Hamish Cowell : J’ai pris mes repères et j’ajouterais, mes attaches avec le pays et ses diverses régions. J’ai découvert le Cap Bon et le Sahel, stations favorites des touristes britanniques. Le 10 décembre, Journée internationale des droits de l’Homme, je me trouvais à Sidi Bouzid, ce qui me semblait le lieu indiqué pour la circonstance.

Puis j’ai découvert Gafsa et Kasserine, et plus récemment Jendouba, où on a célébré la semaine de la langue anglaise à l’université locale.

Je me suis également rendu à Sfax, la principale base d’activité pour les entreprises britanniques du secteur de l’énergie. Et j’ai rencontré, le plus possible, de Tunisiens.

J’étais directeur du bureau de l’Afrique du nord au ministère des Affaires étrangères à Londres, et je focalisais en particulier sur le berceau du printemps arabe. Mon premier bilan est la somme de tout cela.

Le processus de transition est à sa dernière ligne droite. Peut-on parler d’une Tunisian Touch’?

Depuis Londres, j’étais très optimiste sur le processus de transition en Tunisie. Je dois reconnaître qu’en arrivant en août dernier, le pays était en plein dans la crise politique et je vois avec optimisme le “squeeze“, cette sortie par le haut qui a abouti sur le dialogue national, puis à la nomination du gouvernement de technocrates, et enfin bravo pour le consensus sur la Constitution; et je retiens que c’est un texte où chaque Tunisien se retrouve. C’est, à l’évidence, une façon de marquer la spécificité tunisienne. Outre que cette transition a configuré la scène politique nationale.

Prenons une hypothèse de travail. Selon vous, est-ce qu’il était plausible de retenir la solution anglaise pour une Constitution non écrite, ce qui nous airait fait économiser beaucoup de temps?

Plausible, dites-vous? C’est à étudier. En tous cas, j’entendais de-ci de-là parler de temps “gaspillé“, mais ce temps a servi à un grand débat politique. C’était bénéfique pour la Tunisie et aussi pour la région. Mais rassurez-vous, même une Constitution non écrite appelle des aménagements réguliers et cela demande du temps aussi.

Le pays s’est enfin doté d’une loi électorale, d’un régime politique, enfin d’un schéma institutionnel. Cela suffit-il, selon vous, au retour de la stabilité politique?

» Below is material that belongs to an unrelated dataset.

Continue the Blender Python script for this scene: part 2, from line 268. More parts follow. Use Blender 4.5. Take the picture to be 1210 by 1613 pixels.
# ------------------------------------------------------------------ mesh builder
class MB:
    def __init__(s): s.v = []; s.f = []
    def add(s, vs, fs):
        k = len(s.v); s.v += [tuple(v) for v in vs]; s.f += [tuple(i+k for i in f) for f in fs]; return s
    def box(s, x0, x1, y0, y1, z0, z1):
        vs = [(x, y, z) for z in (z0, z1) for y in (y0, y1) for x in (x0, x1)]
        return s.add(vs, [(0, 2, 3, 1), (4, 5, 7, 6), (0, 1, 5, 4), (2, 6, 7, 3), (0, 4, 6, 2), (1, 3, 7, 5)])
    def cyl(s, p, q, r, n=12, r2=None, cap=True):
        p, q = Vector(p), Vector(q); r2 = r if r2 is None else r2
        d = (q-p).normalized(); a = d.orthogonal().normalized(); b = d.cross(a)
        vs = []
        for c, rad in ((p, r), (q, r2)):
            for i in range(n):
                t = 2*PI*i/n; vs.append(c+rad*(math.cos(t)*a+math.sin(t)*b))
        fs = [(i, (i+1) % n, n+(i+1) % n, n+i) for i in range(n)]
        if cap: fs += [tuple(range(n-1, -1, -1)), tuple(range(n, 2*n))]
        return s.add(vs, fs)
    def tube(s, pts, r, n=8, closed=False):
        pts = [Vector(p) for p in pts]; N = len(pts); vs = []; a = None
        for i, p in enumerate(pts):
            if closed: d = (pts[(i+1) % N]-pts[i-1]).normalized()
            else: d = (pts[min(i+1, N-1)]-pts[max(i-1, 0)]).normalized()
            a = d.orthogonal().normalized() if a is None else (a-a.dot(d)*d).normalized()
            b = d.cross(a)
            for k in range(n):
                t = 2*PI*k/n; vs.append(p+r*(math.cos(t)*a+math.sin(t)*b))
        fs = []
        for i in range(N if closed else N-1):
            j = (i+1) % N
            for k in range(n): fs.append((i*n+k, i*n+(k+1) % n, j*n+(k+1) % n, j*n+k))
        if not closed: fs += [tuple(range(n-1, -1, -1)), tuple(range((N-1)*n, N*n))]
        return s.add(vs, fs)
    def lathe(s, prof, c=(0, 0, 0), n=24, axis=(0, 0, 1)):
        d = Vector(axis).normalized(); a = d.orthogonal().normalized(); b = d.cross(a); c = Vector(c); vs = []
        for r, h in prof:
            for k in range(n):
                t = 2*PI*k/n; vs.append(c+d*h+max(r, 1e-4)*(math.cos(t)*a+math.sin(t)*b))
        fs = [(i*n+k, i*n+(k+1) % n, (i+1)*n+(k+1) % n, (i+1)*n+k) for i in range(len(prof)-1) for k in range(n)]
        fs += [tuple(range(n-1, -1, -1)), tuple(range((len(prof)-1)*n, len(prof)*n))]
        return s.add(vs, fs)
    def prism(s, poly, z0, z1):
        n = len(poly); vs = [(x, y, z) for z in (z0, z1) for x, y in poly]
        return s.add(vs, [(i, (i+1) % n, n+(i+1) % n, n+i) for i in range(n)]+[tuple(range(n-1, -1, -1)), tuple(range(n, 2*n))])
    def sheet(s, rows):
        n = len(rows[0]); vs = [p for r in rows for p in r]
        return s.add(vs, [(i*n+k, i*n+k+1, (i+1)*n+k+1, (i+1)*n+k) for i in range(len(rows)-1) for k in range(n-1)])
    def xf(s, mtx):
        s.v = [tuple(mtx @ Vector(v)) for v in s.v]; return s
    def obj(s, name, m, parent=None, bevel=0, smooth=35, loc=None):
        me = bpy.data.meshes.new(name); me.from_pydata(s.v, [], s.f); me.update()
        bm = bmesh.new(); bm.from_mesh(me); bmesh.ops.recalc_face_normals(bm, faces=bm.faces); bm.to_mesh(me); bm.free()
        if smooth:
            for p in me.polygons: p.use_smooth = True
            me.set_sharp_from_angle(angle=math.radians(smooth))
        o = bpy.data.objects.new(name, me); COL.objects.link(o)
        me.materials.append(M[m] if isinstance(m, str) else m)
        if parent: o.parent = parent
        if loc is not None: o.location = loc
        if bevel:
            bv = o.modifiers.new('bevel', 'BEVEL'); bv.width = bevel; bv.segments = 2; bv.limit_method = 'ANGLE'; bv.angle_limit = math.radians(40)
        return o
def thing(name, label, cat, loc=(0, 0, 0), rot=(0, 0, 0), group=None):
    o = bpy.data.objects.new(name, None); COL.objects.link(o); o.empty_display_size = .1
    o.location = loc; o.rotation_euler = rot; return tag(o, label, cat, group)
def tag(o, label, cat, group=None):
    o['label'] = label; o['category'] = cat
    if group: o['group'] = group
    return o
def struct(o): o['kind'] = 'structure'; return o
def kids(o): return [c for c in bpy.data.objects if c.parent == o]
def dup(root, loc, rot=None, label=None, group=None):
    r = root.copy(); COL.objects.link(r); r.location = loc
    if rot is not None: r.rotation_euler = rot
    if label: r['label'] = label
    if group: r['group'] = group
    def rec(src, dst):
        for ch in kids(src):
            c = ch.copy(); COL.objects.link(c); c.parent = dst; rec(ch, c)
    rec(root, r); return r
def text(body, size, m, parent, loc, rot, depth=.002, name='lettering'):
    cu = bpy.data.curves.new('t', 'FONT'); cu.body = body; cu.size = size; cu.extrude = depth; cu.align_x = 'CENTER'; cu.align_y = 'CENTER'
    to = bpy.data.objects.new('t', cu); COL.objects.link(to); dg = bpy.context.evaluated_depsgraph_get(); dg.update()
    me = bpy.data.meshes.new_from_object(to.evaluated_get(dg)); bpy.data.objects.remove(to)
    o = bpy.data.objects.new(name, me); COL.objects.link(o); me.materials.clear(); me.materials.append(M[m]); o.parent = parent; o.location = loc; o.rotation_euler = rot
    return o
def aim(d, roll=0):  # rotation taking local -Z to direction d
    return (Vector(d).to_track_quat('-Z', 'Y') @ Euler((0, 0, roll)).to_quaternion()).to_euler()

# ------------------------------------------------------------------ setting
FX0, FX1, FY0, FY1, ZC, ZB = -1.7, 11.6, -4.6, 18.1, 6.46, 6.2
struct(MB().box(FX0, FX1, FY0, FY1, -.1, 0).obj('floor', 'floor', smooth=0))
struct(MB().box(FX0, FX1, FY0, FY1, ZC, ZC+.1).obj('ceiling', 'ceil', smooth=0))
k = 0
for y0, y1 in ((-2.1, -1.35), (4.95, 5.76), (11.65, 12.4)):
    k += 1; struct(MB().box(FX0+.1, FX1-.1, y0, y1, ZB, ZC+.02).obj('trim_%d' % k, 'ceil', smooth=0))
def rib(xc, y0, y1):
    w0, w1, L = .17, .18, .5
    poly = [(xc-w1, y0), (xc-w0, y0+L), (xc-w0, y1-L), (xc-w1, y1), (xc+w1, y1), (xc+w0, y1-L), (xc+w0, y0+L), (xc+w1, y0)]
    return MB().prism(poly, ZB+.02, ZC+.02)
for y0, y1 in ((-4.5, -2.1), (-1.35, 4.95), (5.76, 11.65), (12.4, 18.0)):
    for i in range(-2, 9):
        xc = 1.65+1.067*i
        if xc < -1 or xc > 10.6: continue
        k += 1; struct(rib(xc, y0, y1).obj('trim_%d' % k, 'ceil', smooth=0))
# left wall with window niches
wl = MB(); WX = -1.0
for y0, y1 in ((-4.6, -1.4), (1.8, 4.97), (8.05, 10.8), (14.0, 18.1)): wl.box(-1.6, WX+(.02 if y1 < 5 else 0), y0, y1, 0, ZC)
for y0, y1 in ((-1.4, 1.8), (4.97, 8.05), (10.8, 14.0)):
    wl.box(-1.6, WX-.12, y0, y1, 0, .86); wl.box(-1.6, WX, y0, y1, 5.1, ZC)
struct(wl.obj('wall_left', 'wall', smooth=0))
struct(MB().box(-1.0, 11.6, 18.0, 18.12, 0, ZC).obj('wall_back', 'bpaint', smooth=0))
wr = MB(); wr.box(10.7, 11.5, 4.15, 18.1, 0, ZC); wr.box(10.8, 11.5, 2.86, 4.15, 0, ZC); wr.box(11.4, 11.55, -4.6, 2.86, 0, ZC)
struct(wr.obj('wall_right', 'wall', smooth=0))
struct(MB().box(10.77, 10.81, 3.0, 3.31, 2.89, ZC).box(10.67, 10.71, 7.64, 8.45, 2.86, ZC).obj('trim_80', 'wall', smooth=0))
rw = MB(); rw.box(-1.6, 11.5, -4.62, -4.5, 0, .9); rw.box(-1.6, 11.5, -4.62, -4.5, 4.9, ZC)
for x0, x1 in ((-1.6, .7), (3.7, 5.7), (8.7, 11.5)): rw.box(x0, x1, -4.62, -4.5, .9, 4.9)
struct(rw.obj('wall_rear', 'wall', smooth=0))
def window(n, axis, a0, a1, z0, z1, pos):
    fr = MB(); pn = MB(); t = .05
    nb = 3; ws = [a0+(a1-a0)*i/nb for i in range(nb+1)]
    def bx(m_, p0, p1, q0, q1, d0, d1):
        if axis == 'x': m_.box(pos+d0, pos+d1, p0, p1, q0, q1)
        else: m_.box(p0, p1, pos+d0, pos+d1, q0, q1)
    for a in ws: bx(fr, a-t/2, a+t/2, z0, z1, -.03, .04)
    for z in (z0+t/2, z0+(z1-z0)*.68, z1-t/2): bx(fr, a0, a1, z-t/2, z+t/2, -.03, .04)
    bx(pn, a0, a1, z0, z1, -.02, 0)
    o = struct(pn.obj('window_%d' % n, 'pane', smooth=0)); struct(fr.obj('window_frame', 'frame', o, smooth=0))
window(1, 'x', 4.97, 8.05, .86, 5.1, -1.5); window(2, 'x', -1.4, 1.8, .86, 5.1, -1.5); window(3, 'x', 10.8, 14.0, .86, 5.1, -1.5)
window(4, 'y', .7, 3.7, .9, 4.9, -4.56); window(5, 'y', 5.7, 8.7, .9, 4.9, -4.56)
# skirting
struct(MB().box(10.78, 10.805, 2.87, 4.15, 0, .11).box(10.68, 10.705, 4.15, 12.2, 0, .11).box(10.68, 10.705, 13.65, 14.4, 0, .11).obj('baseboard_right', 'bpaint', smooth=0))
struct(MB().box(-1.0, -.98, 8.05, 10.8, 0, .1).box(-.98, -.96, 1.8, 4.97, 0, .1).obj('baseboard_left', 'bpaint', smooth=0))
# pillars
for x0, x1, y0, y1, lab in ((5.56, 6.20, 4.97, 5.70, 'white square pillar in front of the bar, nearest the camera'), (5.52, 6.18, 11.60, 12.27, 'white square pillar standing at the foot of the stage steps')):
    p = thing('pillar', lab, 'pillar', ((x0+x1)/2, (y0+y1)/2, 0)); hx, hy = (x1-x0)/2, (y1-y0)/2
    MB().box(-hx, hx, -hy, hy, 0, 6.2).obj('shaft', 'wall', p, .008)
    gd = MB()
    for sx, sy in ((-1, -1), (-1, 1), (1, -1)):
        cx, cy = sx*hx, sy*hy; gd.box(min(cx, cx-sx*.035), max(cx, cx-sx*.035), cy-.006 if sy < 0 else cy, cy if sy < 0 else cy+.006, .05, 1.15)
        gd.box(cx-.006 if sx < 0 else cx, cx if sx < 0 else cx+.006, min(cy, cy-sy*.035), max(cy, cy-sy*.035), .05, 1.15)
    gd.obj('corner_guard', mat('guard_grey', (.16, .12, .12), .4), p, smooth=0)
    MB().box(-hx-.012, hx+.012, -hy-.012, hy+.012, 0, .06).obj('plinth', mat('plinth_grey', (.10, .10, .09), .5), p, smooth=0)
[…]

Je pense qu’à côté de ce cadre formel, incontournable j’ajouterais, vous avez développé un cadre informel de mœurs politiques constitué par cette “tectonique“ entre formations politiques et qui est nécessaire, en démocratie, et cela fait, au bout du compte, que l’ensemble de l’édifice démocratique devienne viable et résistant aux épreuves de la vie démocratique et surtout de l’alternance.

Il y aura des secousses car les défis sont nombreux mais tel est le lot de la démocratie, qui n’est pas un long fleuve tranquille, faut-il le rappeler encore une fois.

Il y a cette boutade du chef du gouvernement qui dit “lors de la transition on a oublié, mais l’économie ne nous a pas oubliés“. Comment voyez-vous le gouvernement Jomaâ à l’épreuve du redressement économique?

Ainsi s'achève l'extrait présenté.